I live a charmed life, just now, and I know it. The resale market in the Valley of the Ever-Fecund Sun has been all my way for seven-ish years, culminating in our current simmering state of frenzy.
The investors I work with bought and bought and bought when nobody was buying. We’ve managed those properties as rentals over the last decade, and for the past few years we have been divesting some of them. I just sold one, which we’re about to talk about, and I have more on deck. One flight to safety leads to another, it turns out.
So here’s my fish story: We just now closed on the sale of the house in the picture, on West Monroe Street in Coldwater Springs in Avondale, AZ. I was the Buyer’s Agent nine years ago, and we’ve managed it since then, with almost no vacancy and little in the way of costs. Ignoring all the rental income and the tax benefits, the investor tripled his initial investment at COE. Those funds are moving by 1031 exchange into something safer – to everyone’s relief.
That much is just buy-low/sell-high. My guys were cash-rich and credit-rich when nobody else was, so: “When there’s blood in the streets, buy land.” They were working with me, so we bought very carefully – wicked aggressive on price, but we bid only on properties that I knew would rent well and sell high. That much has proved true, so they were monied fishermen with a seasoned guide.

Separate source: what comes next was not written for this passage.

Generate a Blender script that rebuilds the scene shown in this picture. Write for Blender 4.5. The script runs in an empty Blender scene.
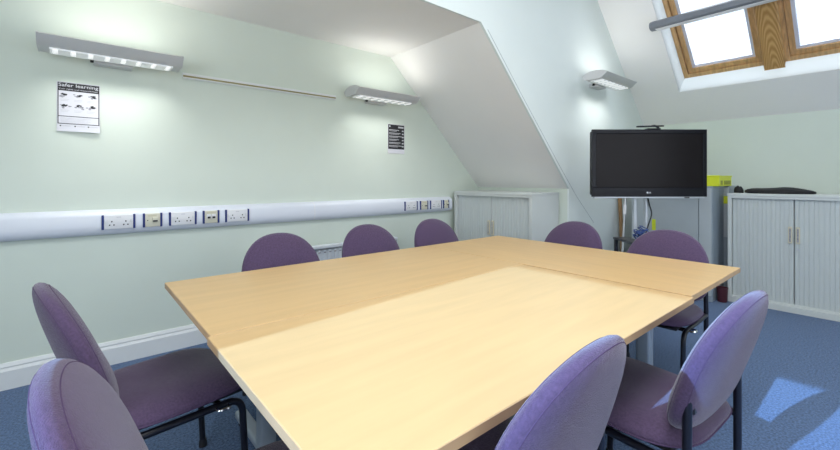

So here’s the fish story: I took the house back from the tenants at 9 am on September 30th. I had the deep-cleaners in with me by 9:30, and I had my punch-list: Half-a-dozen handyman jobs, plus two bigger issues I thought might come up on repairs. My plan was to list on October 8th, so there was plenty of time – with the tenants’ Security Deposit as a buffer on the budget. But the house was decent the way it was – or would be when the cleaners finished – and the market at that moment could not have been hotter.
Do the touch-ups and miss the market? Do the touch-ups and risk a doofus lister with an under-market comp pulling my number down? Or: List at once and do the touch-ups later if the house lasts the weekend?
That last one is what we did. There’s a conditioning-the-client story in here, but here’s how it ends: I spent 90 minutes with the investor defending my thesis before I closed on him. And then all I said was this: “We’ll list just after midnight at $280,000. That’s $5,000 over anything I can swear an appraiser will hit, so we will entertain any strong cash or conventional offer. If I get the action I’m expecting, I’m just going to play handball all weekend.”
And that’s how the house sold, too, with me working the offers over the weekend. Five offers, total, three all cash – in 14 showings. We sold for $290,000, all cash, in 4 days-on-market, 23 days total to close – and 29 days total since I took possession of the home. The Buyer asked for no repairs – that’s kosher; we were good, just not great. We finished $10k over list, $15k over market (until today), $23k over the recent high sale in this floorplan. Even better: Fast, easy and fun for the investor – with a very entertaining performance from my end.
Here’s the fish story part: To prepare the home for market, we paid our locksmith and the cleaners – no one else. After the junk fees in the lease and a charge against the Security Deposit, the investor’s total pre-market outlay was $257.50.
It would have been more, had we waited to list, and we could have gotten less for the home. My hat’s off to my investor for trusting me with such an outrageous proposition: “Let’s hurry up and make more by doing less!” But I’m grateful to him and to my other investors for working with me all along. There’s no accounting for fortune – but fortune favors the well-prepared.